What does DevOps mean for the future of ops and software development teams?

That’s a good question and I’m going to level with you. I’m historically very, very bad at predicting the future. In fact, if I predict something is going to happen, it’s typically the opposite of that thing. I thought the iPad was going to be a gimmick and look how that turned out. So take what I say with a giant grain of salt. I think there’s going to be two things that are going to happen in the future for ops and software development teams as related to DevOps. One is that if you look at DevOps and Agile and objective key results and other things, it’s about taking big problems and breaking them down into smaller more manageable pieces. And then understanding each piece and understanding how that piece glues to the other components in that workflow. I think we’re going to continue to see that happen. I think we’ll break things down more and more until we fit the optimal unit size because the risk that we face, of course, with this is you break it down into too many pieces and then you’ve got a million different pieces and it becomes very complicated. So I think we’ll understand more and more and more how all these different pieces connect together like how does the project management piece connect to the engineering piece and how does that connect to the sales piece, etc.

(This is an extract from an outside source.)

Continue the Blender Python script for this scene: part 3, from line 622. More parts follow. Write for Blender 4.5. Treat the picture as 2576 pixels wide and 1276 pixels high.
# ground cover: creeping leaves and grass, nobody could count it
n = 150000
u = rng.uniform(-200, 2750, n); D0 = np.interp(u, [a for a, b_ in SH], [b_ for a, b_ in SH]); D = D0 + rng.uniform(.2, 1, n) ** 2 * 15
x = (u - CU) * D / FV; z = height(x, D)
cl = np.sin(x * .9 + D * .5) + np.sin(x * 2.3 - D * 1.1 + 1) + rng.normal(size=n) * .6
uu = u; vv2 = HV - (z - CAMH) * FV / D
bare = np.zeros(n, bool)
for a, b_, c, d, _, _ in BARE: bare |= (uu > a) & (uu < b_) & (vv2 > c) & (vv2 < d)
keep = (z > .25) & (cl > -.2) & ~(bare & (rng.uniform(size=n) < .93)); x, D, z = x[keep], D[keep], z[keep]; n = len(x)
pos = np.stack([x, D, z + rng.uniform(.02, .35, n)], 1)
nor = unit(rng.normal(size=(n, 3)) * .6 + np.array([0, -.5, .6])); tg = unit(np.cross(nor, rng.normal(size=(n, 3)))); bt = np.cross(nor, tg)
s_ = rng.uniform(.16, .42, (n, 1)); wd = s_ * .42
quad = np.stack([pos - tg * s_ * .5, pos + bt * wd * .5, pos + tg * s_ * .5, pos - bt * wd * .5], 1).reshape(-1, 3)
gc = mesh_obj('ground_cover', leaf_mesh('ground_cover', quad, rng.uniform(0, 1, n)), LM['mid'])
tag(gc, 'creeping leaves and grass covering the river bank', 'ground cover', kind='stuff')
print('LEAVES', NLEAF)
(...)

But also, when we look at those individual components in these methodologies and workflow, we’re often managing those different pieces with lists of stuff. Like you’ve got lists of repositories and lists of issues and lists of pull requests, etc. And I think we’re going to start augmenting these workflows with AI and machine learning and virtual agents that are effectively understanding what our optimal workflow is and being able to serve it. And I think that’s going to be a key piece of how we scale because there is a natural limitation to how quickly and how efficiently humans can operate. But I think when we’re replacing the grunt work with machines and when we’re able to derive insight from machines as well on very human problems, I think we will continue to grow and continue to become more efficient and continue to improve the results that we get. I think that’s what we’re going to see in the next few years.

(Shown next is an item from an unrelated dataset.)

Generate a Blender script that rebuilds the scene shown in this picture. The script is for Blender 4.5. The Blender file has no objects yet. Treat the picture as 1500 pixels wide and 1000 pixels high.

Is the future bright for DevOps?

Yeah, I think there’s a really bright future for DevOps. It’s been amazing watching this transition in recent years as more and more companies and industries have been learning about DevOps and how to embrace and bring it in and benefit from it. What I’ve loved seeing as well is that there’s a humility to it. I think DevOps is a great way of working for a lot of companies but it’s not necessarily the best way. It’s not like we’ve reached the pinnacle of human collaboration. There’s still lots for us to learn and explore and experiment and try where we can keep evolving and iterating on how we work efficiently together. I think what we have today and the general approaches and methodologies of doing DevOps today are great. But I think there’s still so much more scope for how we can continue improving and helping people to work more efficiently together and build environments that are not just productive but they’re also just really rewarding for people to go to work and to build great products and services and projects.